Не поэтому ли – а не только затем, чтобы лучше читалось и не только в порядке личных воспоминаний автора о дорогой его сердцу аудитории – книга диалогов о кристаллизации населена многими героинями-участницами? И не просто многими, но разными – каждая со своим лицом, голосом, характером: "Египет, прозвана так за угольно-черные глаза", "Джесси, всегда лучится радостью, восемнадцать лет", "Мэри, особа, к которой все, включая старого профессора, питают большое уважение, двадцать лет". Иные – со своими занятиями: "Дора, заведует ключами и домашним хозяйством, семнадцать лет". Пуще того, кое-кто – даже и с документами, – нужды нет, что возраст, парадоксальным образом, указан в них почему-то приблизительно: "Флорри, по документам, девочка лет девяти". Во всяком случае, без возраста здесь, кроме "старого профессора", не обходится никто: "Изабелла, одиннадцать лет", "Мэй, одиннадцать лет", и так далее. Хотя, казалось бы, на что все эти угольно-черные глаза и прочие подробности – рассуждениям о минералах?
А, например, на то, что, видимо, иначе это мироздание – само живое и с характером – в руки не дается.
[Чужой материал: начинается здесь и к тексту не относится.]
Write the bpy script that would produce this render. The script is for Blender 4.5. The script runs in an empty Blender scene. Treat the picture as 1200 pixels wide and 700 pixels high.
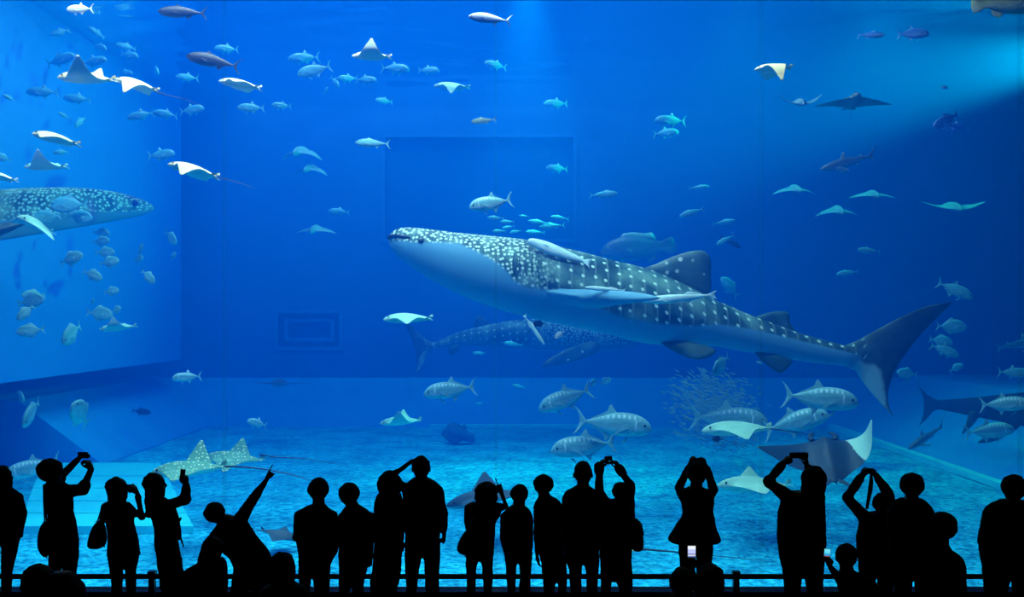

"Не забывайте при этом, что в подобной обстановке маленькие кристаллы должны проводить свою жизнь и как можно лучше заботиться о своих делах. Они удивительно похожи на людей и забывают все, что происходит, как бы страшно это ни было, если только не видят этого; к тому же они никогда не думают о том, что может случиться завтра. Злые или любящие, ленивые или трудолюбивые, благонравные или беспутные – все они живут, не помышляя ни о лаве, ни о наводнении, которые могут когда-нибудь нагрянуть и или заставить эти маленькие кристаллы испариться, или смыть их растворами солей. Поняв однажды условия, влияющие на судьбу кристаллов, вы непременно посмотрите на них с огромным интересом. Вы увидите массу несчастных маленьких кристаллов, которые были принуждены образоваться наскоро, когда на растворенное вещество их действовала чрезвычайно высокая температура; они сделали все, что могли, и вышли блестящими и многочисленными, но крошечными".
"Пробудить живой интерес к предмету" – Рёскин, по собственному признанию, в отношении своих учениц ставит себе задачей не более, чем это – значит: подобрать к предмету человеческий ключ, показать, что все происходящее в мире, где бы ни происходило, имеет прямое отношение к твоей собственной личности. К одному-единственному, неповторимому человеку точно так же, как ко всем остальным. Выявить, подчеркнуть, проговорить адресованность мира. Его предназначенность для не просто прочтения – для переживания персональной сопричастности, в пределе, всему, в нем происходящему.
Что-то мне подсказывает, будто такого мировосприятия как раз сейчас очень не хватает.
[1] Это – второе издание "Этики пыли" на русском языке. Впервые книга вышла – в том же переводе Л.П. Никифорова – в Москве в 1901 году (издание В.Н. Линд и И.А. Баландина) и была с тех пор, по всем вероятностям, основательно забыта.